------ Excerpted records

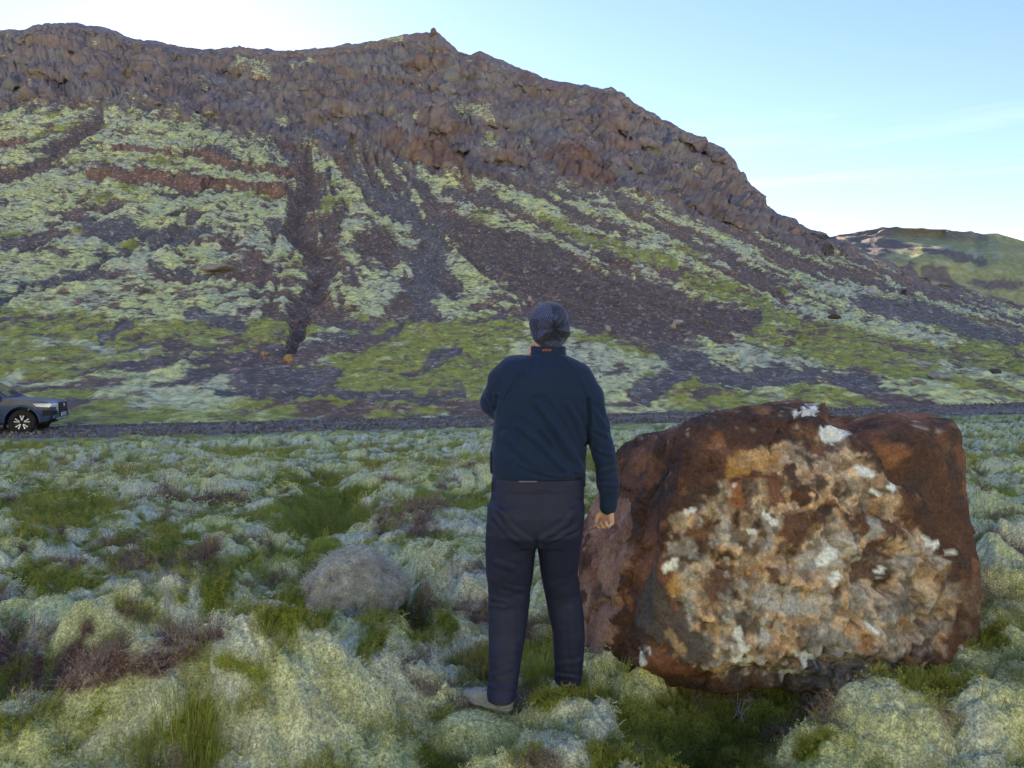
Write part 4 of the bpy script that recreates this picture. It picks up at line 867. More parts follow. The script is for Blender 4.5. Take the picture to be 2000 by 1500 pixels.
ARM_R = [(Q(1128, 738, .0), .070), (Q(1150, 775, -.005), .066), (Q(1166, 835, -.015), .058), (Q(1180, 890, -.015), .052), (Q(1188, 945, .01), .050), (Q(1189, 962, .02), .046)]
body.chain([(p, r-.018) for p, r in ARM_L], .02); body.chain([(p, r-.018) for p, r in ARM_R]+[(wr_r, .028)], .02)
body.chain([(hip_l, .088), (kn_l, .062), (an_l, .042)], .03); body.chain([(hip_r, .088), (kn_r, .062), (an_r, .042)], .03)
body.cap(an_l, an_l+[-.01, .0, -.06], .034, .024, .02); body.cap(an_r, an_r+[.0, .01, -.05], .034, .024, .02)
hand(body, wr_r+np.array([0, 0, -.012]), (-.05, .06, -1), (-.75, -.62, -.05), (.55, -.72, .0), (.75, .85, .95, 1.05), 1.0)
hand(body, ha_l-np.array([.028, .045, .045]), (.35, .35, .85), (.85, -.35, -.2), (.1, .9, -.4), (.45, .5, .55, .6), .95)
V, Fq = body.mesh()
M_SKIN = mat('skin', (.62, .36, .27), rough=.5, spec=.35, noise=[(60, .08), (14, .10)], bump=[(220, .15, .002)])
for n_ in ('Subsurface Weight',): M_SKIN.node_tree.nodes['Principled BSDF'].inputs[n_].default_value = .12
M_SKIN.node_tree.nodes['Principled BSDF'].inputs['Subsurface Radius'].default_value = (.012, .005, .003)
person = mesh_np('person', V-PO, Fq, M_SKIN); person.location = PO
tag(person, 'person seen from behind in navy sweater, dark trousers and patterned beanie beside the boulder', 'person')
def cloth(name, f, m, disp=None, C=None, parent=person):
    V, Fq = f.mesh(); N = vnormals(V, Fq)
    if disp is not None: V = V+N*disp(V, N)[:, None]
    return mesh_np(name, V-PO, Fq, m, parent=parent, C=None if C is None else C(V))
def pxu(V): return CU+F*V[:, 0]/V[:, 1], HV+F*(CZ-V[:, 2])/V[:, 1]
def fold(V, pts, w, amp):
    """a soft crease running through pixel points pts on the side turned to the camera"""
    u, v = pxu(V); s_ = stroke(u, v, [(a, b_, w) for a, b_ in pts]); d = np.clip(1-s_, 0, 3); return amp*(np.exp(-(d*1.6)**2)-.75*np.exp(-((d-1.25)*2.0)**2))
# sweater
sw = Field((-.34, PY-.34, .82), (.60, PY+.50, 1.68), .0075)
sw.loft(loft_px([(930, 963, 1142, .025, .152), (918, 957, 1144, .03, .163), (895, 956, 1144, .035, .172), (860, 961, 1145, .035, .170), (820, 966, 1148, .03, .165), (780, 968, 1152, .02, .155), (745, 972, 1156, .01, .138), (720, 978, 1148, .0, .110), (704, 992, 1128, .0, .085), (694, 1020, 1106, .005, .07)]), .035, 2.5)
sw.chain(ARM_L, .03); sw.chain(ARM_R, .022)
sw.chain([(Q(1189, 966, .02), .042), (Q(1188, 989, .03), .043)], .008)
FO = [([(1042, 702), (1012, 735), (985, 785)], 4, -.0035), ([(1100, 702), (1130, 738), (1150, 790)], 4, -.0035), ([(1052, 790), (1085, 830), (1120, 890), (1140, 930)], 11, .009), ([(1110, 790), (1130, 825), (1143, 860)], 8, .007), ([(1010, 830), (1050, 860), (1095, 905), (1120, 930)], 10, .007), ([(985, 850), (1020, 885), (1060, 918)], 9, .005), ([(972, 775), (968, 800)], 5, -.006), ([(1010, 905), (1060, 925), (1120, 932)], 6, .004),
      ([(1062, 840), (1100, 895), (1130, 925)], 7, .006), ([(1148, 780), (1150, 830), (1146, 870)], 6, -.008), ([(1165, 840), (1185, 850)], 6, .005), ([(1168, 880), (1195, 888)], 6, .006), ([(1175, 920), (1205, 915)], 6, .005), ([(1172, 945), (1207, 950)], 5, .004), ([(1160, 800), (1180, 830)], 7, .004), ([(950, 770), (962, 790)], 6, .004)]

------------
------ Excerpted records

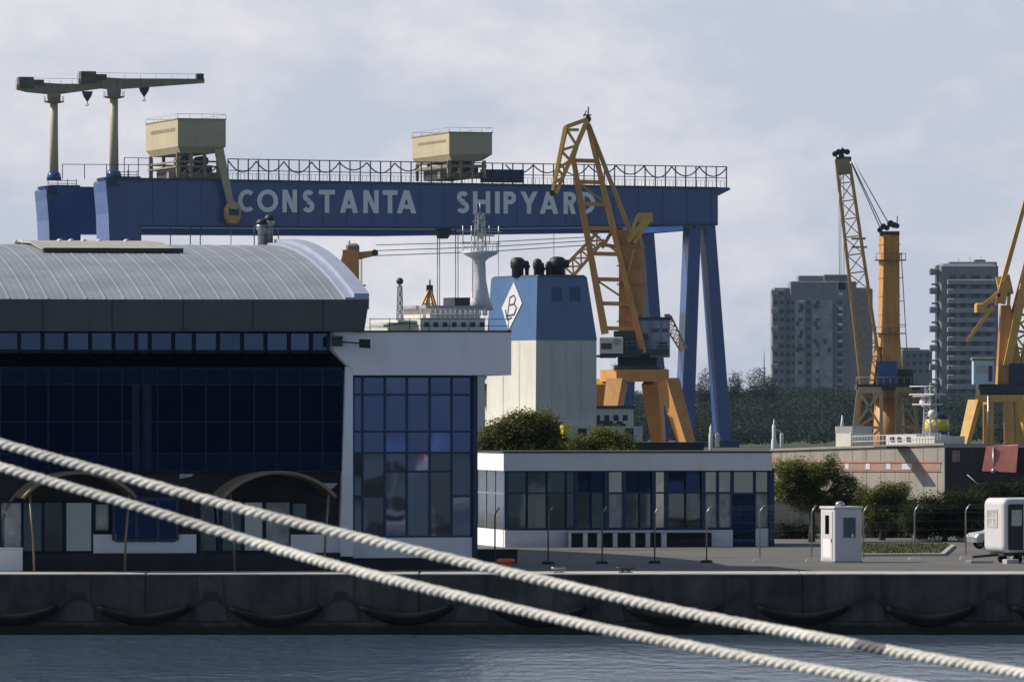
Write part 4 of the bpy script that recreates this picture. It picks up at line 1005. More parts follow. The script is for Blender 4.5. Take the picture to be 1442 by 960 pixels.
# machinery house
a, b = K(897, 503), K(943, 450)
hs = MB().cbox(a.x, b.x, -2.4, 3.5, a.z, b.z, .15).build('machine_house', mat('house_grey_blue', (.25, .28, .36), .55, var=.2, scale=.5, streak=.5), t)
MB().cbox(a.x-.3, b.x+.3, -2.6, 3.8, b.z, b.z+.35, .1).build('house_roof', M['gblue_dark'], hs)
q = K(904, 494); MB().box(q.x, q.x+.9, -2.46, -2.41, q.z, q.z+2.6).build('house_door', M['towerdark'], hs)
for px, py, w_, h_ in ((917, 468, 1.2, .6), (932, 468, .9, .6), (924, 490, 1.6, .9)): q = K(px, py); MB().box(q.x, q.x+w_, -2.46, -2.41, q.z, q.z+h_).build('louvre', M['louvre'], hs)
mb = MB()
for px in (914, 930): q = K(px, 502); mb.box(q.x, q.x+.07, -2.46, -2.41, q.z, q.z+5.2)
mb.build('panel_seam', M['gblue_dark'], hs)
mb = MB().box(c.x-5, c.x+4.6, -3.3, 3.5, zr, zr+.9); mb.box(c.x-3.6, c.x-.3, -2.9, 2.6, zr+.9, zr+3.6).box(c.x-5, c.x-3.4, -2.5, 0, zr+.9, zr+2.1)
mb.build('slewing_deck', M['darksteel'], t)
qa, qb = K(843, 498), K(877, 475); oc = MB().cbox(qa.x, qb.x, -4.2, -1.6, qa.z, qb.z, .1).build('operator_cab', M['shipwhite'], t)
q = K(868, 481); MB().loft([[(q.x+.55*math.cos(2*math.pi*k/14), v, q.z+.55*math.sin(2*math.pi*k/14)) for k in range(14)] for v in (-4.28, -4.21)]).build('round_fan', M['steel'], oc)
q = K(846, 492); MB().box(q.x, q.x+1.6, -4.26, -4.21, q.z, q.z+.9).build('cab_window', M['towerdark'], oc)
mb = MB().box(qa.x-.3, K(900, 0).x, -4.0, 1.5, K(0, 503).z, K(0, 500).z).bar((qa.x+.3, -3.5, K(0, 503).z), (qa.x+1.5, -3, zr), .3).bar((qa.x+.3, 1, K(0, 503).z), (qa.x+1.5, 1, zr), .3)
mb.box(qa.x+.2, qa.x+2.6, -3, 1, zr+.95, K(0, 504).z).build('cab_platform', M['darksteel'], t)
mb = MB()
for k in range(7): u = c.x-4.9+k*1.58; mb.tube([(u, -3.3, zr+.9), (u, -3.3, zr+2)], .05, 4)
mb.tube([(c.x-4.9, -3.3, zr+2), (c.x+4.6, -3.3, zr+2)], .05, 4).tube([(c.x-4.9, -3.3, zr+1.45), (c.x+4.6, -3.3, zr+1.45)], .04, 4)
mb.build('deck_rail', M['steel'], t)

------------

--- Task requirements ---
Which lines hold the string "script"? Copy all of them from the data above.

--- Response to the task ---
Write part 4 of the bpy script that recreates this picture. It picks up at line 867. More parts follow. The script is for Blender 4.5. Take the picture to be 2000 by 1500 pixels.
Write part 4 of the bpy script that recreates this picture. It picks up at line 1005. More parts follow. The script is for Blender 4.5. Take the picture to be 1442 by 960 pixels.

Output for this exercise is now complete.